> _Exercise objective_
Search the data below for the string "script". Extract every line that contains it.
#####
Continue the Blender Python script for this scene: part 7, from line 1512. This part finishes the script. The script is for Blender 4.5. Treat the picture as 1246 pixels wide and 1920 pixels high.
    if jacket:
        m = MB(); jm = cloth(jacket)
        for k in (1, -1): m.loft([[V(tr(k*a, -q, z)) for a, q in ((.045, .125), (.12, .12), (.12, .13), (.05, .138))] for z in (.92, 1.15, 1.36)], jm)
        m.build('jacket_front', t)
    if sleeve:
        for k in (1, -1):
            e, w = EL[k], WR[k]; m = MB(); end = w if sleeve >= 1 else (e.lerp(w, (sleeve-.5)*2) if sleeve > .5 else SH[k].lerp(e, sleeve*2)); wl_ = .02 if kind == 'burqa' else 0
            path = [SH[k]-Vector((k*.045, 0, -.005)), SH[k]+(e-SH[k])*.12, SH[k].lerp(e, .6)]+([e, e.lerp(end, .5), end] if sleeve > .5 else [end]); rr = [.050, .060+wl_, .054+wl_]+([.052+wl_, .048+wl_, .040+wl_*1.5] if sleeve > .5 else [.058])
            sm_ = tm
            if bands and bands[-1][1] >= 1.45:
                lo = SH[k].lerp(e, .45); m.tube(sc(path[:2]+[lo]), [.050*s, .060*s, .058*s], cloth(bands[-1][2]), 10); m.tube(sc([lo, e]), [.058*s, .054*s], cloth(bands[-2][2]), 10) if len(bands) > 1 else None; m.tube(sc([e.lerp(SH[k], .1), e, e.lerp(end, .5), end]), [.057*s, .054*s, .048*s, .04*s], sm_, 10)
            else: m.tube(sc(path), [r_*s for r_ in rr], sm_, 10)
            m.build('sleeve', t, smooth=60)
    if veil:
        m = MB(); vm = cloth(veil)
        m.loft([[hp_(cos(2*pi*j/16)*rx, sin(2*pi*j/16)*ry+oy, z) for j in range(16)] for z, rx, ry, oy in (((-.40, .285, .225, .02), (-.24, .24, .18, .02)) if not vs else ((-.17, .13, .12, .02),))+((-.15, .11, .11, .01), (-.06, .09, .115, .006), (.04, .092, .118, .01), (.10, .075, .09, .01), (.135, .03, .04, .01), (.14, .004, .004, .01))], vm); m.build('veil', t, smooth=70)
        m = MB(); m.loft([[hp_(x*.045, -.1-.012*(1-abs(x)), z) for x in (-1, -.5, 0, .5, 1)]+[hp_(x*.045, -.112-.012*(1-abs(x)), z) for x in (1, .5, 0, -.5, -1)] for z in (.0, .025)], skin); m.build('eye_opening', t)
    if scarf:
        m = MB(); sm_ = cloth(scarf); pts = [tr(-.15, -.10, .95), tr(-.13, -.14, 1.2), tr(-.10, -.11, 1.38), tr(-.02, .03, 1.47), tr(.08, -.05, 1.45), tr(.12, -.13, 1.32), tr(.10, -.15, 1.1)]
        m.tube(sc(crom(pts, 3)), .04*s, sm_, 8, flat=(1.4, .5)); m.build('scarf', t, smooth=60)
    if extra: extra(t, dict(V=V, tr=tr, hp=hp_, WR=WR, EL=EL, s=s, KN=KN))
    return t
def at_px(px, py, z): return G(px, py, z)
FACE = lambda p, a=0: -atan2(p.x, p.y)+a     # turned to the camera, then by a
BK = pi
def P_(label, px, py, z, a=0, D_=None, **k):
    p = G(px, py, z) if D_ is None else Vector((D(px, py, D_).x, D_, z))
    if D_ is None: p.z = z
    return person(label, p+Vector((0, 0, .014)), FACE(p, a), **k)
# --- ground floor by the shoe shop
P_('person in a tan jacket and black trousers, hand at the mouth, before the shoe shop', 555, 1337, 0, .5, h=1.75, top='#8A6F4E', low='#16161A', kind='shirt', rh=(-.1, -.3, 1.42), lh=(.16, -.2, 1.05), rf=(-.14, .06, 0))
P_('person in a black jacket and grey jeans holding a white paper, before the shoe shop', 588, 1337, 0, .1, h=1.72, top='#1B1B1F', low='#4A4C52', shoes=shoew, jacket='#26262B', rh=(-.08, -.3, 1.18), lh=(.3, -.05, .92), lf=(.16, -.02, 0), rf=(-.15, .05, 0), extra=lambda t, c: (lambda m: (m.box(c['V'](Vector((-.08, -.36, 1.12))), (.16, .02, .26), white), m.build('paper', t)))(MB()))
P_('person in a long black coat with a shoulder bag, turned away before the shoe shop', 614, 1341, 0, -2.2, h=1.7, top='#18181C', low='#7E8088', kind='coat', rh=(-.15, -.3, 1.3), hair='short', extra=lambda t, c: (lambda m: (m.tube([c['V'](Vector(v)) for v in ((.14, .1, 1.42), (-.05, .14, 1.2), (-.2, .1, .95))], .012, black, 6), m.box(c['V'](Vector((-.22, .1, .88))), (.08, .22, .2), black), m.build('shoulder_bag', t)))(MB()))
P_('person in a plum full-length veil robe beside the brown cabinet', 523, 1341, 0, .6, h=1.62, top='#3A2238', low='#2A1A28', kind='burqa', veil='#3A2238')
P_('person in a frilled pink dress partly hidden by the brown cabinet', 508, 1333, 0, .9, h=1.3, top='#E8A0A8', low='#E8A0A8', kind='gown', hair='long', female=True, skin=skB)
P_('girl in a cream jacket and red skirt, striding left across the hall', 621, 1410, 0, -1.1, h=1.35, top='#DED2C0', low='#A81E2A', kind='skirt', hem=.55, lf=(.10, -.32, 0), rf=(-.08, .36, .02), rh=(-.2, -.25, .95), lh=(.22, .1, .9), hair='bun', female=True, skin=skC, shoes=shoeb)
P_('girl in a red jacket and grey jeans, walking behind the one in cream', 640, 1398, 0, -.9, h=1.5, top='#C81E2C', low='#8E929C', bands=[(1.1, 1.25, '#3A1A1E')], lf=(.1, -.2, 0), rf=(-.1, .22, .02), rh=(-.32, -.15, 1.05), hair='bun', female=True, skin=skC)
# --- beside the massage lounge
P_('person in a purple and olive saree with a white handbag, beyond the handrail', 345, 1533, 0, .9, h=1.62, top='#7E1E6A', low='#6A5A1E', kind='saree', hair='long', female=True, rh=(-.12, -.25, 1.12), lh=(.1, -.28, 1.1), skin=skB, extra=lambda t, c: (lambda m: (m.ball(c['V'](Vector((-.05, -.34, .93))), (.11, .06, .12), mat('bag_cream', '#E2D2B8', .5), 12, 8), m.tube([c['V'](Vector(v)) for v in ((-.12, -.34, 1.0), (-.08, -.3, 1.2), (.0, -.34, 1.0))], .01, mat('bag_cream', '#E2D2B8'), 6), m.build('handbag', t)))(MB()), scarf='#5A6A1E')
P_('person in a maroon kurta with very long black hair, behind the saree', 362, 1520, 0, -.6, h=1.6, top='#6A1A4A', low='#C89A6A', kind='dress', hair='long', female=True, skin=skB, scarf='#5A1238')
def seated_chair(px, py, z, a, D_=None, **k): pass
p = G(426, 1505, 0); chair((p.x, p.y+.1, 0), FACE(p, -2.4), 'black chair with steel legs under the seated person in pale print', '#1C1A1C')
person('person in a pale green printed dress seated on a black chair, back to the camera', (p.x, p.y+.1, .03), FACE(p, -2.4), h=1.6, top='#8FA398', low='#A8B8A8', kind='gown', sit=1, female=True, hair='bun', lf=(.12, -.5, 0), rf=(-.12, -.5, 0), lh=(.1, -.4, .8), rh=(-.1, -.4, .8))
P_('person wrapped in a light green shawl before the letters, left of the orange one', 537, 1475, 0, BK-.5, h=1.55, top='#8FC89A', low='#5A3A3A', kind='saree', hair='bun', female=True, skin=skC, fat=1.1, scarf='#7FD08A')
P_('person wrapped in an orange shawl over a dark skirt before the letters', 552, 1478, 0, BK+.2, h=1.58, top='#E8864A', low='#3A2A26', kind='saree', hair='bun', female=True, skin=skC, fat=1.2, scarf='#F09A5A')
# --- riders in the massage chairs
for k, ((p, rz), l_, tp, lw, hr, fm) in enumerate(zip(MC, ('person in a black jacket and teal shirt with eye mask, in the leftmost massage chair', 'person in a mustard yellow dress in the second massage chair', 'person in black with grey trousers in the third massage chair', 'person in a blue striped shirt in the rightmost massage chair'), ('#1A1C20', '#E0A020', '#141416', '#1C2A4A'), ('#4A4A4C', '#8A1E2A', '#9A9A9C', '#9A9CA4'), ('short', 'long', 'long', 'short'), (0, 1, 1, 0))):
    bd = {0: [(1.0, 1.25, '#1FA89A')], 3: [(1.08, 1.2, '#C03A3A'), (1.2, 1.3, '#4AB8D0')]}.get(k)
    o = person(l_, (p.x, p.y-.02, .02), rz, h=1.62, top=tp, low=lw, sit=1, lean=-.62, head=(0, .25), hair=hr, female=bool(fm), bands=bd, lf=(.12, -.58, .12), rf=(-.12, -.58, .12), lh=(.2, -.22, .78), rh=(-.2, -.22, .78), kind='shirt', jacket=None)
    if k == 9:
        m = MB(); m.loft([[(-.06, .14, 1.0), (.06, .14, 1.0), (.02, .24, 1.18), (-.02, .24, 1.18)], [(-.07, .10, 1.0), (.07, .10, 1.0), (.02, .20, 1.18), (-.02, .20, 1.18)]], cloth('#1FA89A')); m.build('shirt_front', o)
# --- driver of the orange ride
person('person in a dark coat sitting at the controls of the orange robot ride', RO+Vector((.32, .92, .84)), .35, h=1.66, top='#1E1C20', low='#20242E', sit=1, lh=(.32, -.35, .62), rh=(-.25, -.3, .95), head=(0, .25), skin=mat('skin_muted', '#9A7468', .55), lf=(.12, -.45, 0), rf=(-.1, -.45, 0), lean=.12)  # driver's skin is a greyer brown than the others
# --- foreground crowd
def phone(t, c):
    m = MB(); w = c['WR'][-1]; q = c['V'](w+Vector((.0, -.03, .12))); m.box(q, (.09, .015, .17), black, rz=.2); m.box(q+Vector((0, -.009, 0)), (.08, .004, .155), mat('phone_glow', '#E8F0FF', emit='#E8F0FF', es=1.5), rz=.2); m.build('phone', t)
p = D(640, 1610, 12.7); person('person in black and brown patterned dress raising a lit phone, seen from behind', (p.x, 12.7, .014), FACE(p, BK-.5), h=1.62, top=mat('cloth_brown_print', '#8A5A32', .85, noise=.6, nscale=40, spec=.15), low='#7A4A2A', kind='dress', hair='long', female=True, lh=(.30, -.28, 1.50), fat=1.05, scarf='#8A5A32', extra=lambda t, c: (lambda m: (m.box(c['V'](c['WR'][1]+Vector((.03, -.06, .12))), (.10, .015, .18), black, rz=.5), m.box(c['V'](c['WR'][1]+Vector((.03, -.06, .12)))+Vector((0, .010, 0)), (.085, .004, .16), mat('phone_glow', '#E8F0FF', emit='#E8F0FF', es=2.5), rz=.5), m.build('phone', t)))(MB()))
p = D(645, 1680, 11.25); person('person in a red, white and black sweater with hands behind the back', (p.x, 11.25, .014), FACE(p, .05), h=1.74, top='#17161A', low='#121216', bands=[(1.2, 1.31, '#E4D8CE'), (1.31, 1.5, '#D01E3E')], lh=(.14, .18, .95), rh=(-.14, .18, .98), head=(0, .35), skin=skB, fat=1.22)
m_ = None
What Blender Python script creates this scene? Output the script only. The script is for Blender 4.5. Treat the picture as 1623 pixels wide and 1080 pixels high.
#####
> _Answer to this task_
Continue the Blender Python script for this scene: part 7, from line 1512. This part finishes the script. The script is for Blender 4.5. Treat the picture as 1246 pixels wide and 1920 pixels high.
What Blender Python script creates this scene? Output the script only. The script is for Blender 4.5. Treat the picture as 1623 pixels wide and 1080 pixels high.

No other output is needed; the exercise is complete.